How big a difference does it make? Get caught with three grams or more of cocaine, and it's a class C felony, with a standard sentence of four years in prison.  Get caught with the same amount of cocaine within 1,000 feet of a park, even in your own home, and it's a class A felony, with a standard sentence of 30 years. 

Enacting such differential penalties had little to do with protecting children from drugs and everything to do with legislators crowing about their toughness. 

Obviously, springing the least risky echelon of pot-smokers from state prisons won't be enough.  And, as Allen County Prosecutor Karen Richards points out, the state already doesn't house Class D felony offenders, such as those caught dealing moderate amounts of marijuana or possessing small amounts of cocaine. 

She says that tweaking drug penalties wouldn't be enough to make too few prisons accommodate too many prisoners.  The real answer is building more prisons and funding two recently completed but unstaffed state prisons, she said. 

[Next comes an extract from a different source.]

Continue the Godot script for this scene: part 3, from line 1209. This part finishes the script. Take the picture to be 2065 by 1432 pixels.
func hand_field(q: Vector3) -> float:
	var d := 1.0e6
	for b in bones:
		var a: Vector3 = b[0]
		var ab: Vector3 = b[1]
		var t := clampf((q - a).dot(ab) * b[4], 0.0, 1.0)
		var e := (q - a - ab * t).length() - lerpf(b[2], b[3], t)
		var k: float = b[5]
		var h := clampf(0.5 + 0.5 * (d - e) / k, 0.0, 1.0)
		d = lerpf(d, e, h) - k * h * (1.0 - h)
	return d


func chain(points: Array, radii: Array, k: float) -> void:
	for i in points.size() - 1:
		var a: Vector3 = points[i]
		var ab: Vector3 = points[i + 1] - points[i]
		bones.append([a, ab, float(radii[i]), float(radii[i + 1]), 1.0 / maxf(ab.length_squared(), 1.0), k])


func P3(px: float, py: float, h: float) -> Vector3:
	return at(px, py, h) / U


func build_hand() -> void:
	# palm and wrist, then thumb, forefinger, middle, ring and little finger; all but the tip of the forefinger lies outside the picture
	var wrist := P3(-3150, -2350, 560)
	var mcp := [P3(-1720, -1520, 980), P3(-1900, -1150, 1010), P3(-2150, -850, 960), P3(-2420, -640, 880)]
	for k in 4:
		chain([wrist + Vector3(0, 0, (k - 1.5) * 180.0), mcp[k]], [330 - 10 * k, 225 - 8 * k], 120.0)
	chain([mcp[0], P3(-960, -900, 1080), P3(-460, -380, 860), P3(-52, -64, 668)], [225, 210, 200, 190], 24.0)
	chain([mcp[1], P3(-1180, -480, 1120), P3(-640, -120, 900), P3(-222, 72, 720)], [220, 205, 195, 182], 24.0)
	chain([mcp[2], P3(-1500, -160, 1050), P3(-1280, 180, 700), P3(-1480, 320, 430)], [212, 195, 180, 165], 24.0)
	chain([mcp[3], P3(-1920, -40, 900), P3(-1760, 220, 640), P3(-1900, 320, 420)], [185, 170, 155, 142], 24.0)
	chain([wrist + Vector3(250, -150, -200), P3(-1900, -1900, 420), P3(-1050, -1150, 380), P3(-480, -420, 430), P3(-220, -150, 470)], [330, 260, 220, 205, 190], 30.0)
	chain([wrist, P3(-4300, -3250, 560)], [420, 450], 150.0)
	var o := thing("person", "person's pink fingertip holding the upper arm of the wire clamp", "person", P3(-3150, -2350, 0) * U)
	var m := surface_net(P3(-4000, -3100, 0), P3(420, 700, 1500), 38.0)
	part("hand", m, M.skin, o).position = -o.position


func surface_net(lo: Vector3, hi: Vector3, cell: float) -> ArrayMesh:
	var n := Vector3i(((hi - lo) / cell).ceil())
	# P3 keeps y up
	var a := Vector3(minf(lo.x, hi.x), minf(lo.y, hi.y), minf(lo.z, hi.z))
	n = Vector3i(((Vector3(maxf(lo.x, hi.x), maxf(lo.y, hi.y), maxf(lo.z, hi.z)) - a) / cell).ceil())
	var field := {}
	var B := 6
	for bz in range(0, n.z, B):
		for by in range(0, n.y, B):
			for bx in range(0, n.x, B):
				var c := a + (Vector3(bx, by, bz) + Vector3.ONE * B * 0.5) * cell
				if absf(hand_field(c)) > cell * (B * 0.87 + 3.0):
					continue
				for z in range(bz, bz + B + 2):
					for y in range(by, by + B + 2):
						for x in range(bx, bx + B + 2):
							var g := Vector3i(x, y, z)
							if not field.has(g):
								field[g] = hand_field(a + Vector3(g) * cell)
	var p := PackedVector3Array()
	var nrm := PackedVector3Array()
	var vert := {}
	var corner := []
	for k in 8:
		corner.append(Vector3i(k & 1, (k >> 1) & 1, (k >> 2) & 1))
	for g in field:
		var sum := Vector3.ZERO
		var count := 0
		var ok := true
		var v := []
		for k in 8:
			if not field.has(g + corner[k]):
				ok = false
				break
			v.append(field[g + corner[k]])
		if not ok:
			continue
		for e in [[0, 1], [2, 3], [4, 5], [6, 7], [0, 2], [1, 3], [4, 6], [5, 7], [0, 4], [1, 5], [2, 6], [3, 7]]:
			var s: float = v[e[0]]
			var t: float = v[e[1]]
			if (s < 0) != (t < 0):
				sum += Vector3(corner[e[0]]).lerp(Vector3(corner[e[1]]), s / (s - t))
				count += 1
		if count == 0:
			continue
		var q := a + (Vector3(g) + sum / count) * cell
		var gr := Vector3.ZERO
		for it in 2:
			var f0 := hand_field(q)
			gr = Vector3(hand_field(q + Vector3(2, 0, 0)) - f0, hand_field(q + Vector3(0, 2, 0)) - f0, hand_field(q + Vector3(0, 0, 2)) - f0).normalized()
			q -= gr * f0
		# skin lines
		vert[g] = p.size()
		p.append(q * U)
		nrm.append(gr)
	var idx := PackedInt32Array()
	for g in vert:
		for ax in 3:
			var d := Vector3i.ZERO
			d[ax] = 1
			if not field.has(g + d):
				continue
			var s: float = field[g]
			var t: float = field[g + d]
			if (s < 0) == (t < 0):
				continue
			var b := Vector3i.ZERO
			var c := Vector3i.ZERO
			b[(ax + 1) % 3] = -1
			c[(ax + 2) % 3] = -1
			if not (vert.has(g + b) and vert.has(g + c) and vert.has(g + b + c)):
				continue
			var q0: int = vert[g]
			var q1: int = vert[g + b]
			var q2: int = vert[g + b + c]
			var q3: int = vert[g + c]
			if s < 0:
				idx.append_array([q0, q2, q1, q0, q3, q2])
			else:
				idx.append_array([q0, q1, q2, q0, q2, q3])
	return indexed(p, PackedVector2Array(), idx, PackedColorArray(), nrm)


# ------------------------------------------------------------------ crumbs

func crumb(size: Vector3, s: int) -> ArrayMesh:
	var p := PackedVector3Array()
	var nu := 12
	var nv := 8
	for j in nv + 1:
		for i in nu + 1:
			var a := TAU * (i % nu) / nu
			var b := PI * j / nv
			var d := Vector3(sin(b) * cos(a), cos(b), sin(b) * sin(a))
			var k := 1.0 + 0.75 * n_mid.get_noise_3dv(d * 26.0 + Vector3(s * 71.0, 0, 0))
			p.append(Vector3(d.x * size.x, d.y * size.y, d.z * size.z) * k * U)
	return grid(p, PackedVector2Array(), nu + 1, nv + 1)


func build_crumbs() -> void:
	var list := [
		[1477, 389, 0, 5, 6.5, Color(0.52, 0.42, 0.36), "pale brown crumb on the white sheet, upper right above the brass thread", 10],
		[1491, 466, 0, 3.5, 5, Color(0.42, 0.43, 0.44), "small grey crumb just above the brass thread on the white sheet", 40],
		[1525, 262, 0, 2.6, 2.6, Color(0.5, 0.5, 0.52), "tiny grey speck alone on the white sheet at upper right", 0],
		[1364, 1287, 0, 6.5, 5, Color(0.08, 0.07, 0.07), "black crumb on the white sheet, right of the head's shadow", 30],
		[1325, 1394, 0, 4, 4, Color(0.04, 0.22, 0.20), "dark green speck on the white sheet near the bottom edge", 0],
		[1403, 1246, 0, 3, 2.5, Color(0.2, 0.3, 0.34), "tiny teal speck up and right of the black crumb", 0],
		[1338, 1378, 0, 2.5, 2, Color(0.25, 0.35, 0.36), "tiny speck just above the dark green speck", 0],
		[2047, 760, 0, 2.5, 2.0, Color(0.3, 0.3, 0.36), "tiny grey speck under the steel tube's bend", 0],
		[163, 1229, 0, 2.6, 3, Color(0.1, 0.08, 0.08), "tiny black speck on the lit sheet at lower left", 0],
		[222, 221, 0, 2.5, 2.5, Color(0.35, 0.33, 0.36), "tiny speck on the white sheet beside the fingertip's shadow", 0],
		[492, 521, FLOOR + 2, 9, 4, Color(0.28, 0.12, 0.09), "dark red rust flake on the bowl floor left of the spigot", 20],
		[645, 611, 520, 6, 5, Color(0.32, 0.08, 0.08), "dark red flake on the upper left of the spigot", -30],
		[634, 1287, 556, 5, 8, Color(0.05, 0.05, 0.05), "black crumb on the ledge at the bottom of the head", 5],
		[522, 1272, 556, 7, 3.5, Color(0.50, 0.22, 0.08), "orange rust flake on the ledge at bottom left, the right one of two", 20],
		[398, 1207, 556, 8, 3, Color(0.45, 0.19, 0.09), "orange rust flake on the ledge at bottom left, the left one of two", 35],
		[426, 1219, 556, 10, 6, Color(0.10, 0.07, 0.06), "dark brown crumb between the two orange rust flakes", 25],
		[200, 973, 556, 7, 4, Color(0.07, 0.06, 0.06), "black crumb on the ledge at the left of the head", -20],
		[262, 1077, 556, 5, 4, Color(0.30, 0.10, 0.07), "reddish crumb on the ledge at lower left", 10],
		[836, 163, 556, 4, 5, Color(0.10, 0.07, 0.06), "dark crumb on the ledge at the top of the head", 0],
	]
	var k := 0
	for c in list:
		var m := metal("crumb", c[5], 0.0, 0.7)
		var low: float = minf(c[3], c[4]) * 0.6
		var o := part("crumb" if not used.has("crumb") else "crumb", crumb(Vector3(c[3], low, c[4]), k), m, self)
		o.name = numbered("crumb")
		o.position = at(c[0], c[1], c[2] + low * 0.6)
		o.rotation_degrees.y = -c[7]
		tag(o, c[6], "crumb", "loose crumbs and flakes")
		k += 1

We strongly support a fresh look at drug penalties, but it's obvious that the biggest part of solving prison crowding will be funding more prisons.  And, in general, long prison sentences are a sensible, if quite costly, use of state funds. 

When convicted burglars, robbers, rapists and child abusers are in prison, there are fewer potential criminals on the streets.  In fact, the role of long prison sentences in reducing crime isn't given enough credit for generally flat or declining crime rates. 

Paying the price for making criminals pay is another priority too pressing for the General Assembly to let it slide ignored through another session.